WHAT IS REQUIRED
Leave out the pictures; transcribe all else exactly.

[Entries with scene source code]
==================================================

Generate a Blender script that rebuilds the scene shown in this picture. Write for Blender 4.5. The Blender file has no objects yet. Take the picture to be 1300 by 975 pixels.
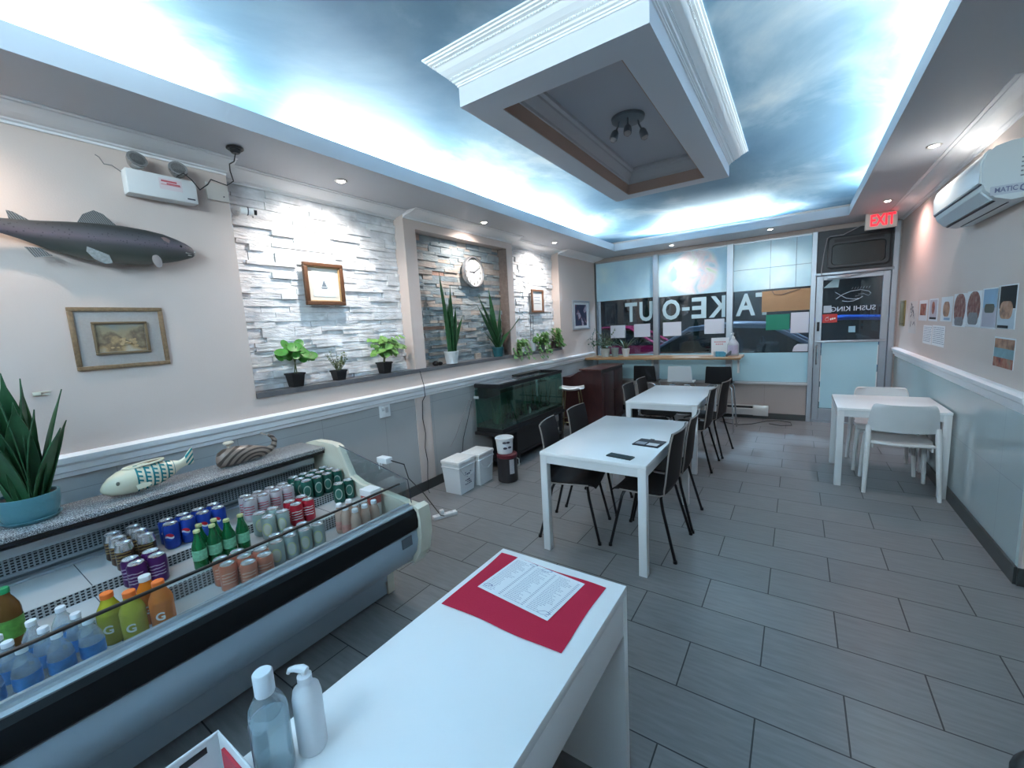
import bpy, bmesh, math, random
from mathutils import Vector, Matrix
random.seed(7)
S = bpy.context.scene
COL = S.collection
PI = math.pi

# ---------------------------------------------------------------- camera
def camera():
    yaw, pitch, roll = .6006, .134, -.0551
    f = Vector((-math.sin(yaw)*math.cos(pitch), math.cos(yaw)*math.cos(pitch), -math.sin(pitch)))
    r = Vector((math.cos(yaw), math.sin(yaw), 0)); u = r.cross(f)
    r2 = r*math.cos(roll)+u*math.sin(roll); u2 = -r*math.sin(roll)+u*math.cos(roll)
    cd = bpy.data.cameras.new('camera'); cd.sensor_width = 36; cd.lens = 532.03*36/1300
    cd.clip_start = .02
    co = bpy.data.objects.new('camera', cd); COL.objects.link(co)
    m = Matrix((r2, u2, -f)).transposed().to_4x4(); m.translation = Vector((3.1462, 0, 1.6245))
    co.matrix_world = m
    S.camera = co
camera()
S.view_settings.view_transform = 'Standard'
S.view_settings.look = 'None'
S.view_settings.gamma = 1
S.view_settings.use_curve_mapping = False
S.view_settings.exposure = 1.05

# ---------------------------------------------------------------- world (night street outside)
w = bpy.data.worlds.new('night'); S.world = w; w.use_nodes = True
bg = w.node_tree.nodes['Background']; bg.inputs[0].default_value = (.02, .035, .08, 1); bg.inputs[1].default_value = .25

# ---------------------------------------------------------------- lights of the place and added fill lights
COOL = (.75, .92, .98)
WARM = (1.0, .92, .86)
W0 = 4.231
def area(name, loc, rot, sx, sy, power, color):
    d = bpy.data.lights.new(name, 'AREA'); d.shape = 'RECTANGLE'; d.size = sx; d.size_y = sy; d.energy = power; d.color = color
    o = bpy.data.objects.new(name, d); COL.objects.link(o); o.location = loc; o.rotation_euler = rot
    return o
# tubes lying in the cove troughs (left, back, right), shining up and inwards; the gaps between them are where the tubes stop
COVE = 23.0     # watts per metre of tube
def tube_y(name, x, y0, y1, sgn, k=1.0):
    area(name, (x, (y0+y1)/2, 2.835), (0, PI+sgn*.75, 0), .04, y1-y0, COVE*(y1-y0)*k, COOL)
def tube_x(name, y, x0, x1, k=1.0):
    area(name, ((x0+x1)/2, y, 2.835), (PI+.75, 0, 0), x1-x0, .04, COVE*(x1-x0)*k, COOL)
LX, RX_ = .27, W0-.22
tube_y('cove_or_fill_tube', LX, -1.4, -.2, 1, 1.0)
tube_y('cove_or_fill_tube', LX, .0, 1.05, 1, .8)
tube_y('cove_or_fill_tube', LX, 1.75, 2.95, 1, .8)
tube_y('cove_or_fill_tube', LX, 3.55, 4.75, 1, 1.0)
tube_y('cove_or_fill_tube', LX, 5.2, 6.3, 1, 1.0)
area('cove_or_fill_tube', (2.1, -1.6, 2.835), (PI-.75, 0, 0), 2.6, .04, 95, COOL)  # fill added at the unseen front end to light the coffer's near face
tube_x('cove_or_fill_tube', 7.25, 1.25, 2.75, 1.2)
tube_y('cove_or_fill_tube', RX_, .6, 2.6, -1, .75)
tube_y('cove_or_fill_tube', RX_, 2.7, 4.1, -1, .6)
tube_y('cove_or_fill_tube', RX_, 4.2, 5.4, -1, .6)
tube_y('cove_or_fill_tube', RX_, 5.75, 6.4, -1, .5)
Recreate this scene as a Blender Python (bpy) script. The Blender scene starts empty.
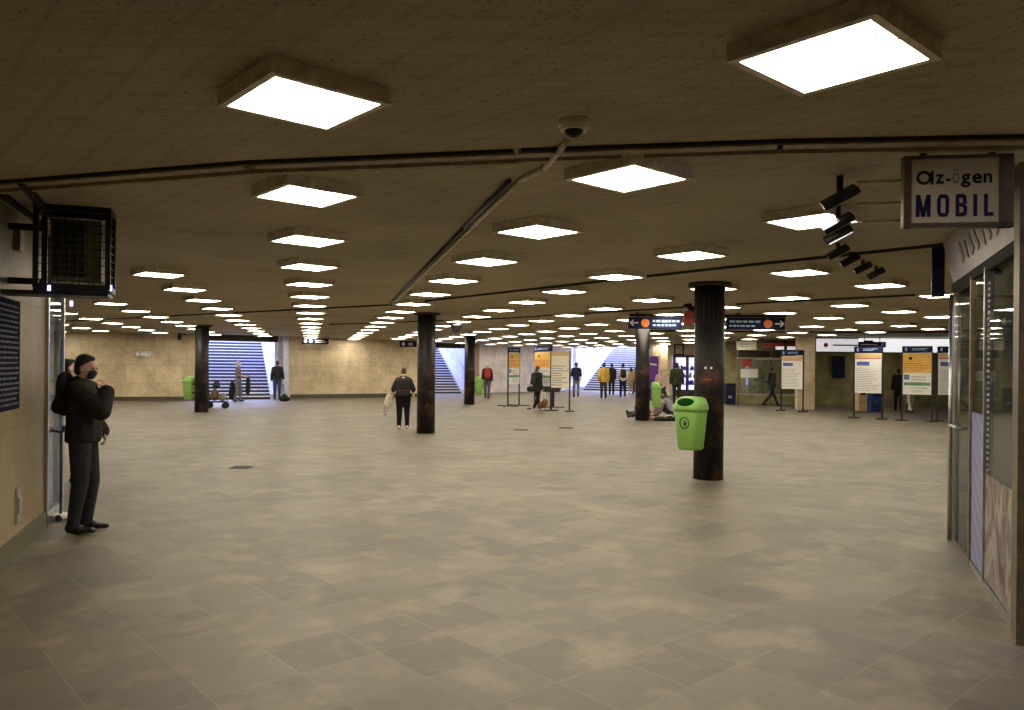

==================================================

EXERCISE RESPONSE
Generate a Blender script that rebuilds the scene shown in this picture. Write for Blender 4.5. The Blender file has no objects yet. Take the picture to be 1300 by 975 pixels.
import bpy, bmesh, math, random
from mathutils import Vector, Matrix
random.seed(7)
S = bpy.context.scene
COL = S.collection
PI = math.pi

# ---------------------------------------------------------------- camera
def camera():
    yaw, pitch, roll = .6006, .134, -.0551
    f = Vector((-math.sin(yaw)*math.cos(pitch), math.cos(yaw)*math.cos(pitch), -math.sin(pitch)))
    r = Vector((math.cos(yaw), math.sin(yaw), 0)); u = r.cross(f)
    r2 = r*math.cos(roll)+u*math.sin(roll); u2 = -r*math.sin(roll)+u*math.cos(roll)
    cd = bpy.data.cameras.new('camera'); cd.sensor_width = 36; cd.lens = 532.03*36/1300
    cd.clip_start = .02
    co = bpy.data.objects.new('camera', cd); COL.objects.link(co)
    m = Matrix((r2, u2, -f)).transposed().to_4x4(); m.translation = Vector((3.1462, 0, 1.6245))
    co.matrix_world = m
    S.camera = co
camera()
S.view_settings.view_transform = 'Standard'
S.view_settings.look = 'None'
S.view_settings.gamma = 1
S.view_settings.use_curve_mapping = False
S.view_settings.exposure = 1.05

# ---------------------------------------------------------------- world (night street outside)
w = bpy.data.worlds.new('night'); S.world = w; w.use_nodes = True
bg = w.node_tree.nodes['Background']; bg.inputs[0].default_value = (.02, .035, .08, 1); bg.inputs[1].default_value = .25

# ---------------------------------------------------------------- lights of the place and added fill lights
COOL = (.75, .92, .98)
WARM = (1.0, .92, .86)
W0 = 4.231
def area(name, loc, rot, sx, sy, power, color):
    d = bpy.data.lights.new(name, 'AREA'); d.shape = 'RECTANGLE'; d.size = sx; d.size_y = sy; d.energy = power; d.color = color
    o = bpy.data.objects.new(name, d); COL.objects.link(o); o.location = loc; o.rotation_euler = rot
    return o
# tubes lying in the cove troughs (left, back, right), shining up and inwards; the gaps between them are where the tubes stop
COVE = 23.0     # watts per metre of tube
def tube_y(name, x, y0, y1, sgn, k=1.0):
    area(name, (x, (y0+y1)/2, 2.835), (0, PI+sgn*.75, 0), .04, y1-y0, COVE*(y1-y0)*k, COOL)
def tube_x(name, y, x0, x1, k=1.0):
    area(name, ((x0+x1)/2, y, 2.835), (PI+.75, 0, 0), x1-x0, .04, COVE*(x1-x0)*k, COOL)
LX, RX_ = .27, W0-.22
tube_y('cove_or_fill_tube', LX, -1.4, -.2, 1, 1.0)
tube_y('cove_or_fill_tube', LX, .0, 1.05, 1, .8)
tube_y('cove_or_fill_tube', LX, 1.75, 2.95, 1, .8)
tube_y('cove_or_fill_tube', LX, 3.55, 4.75, 1, 1.0)
tube_y('cove_or_fill_tube', LX, 5.2, 6.3, 1, 1.0)
area('cove_or_fill_tube', (2.1, -1.6, 2.835), (PI-.75, 0, 0), 2.6, .04, 95, COOL)  # fill added at the unseen front end to light the coffer's near face
tube_x('cove_or_fill_tube', 7.25, 1.25, 2.75, 1.2)
tube_y('cove_or_fill_tube', RX_, .6, 2.6, -1, .75)
tube_y('cove_or_fill_tube', RX_, 2.7, 4.1, -1, .6)
tube_y('cove_or_fill_tube', RX_, 4.2, 5.4, -1, .6)
tube_y('cove_or_fill_tube', RX_, 5.75, 6.4, -1, .5)
Recreate this scene as a Blender Python (bpy) script. The Blender scene starts empty.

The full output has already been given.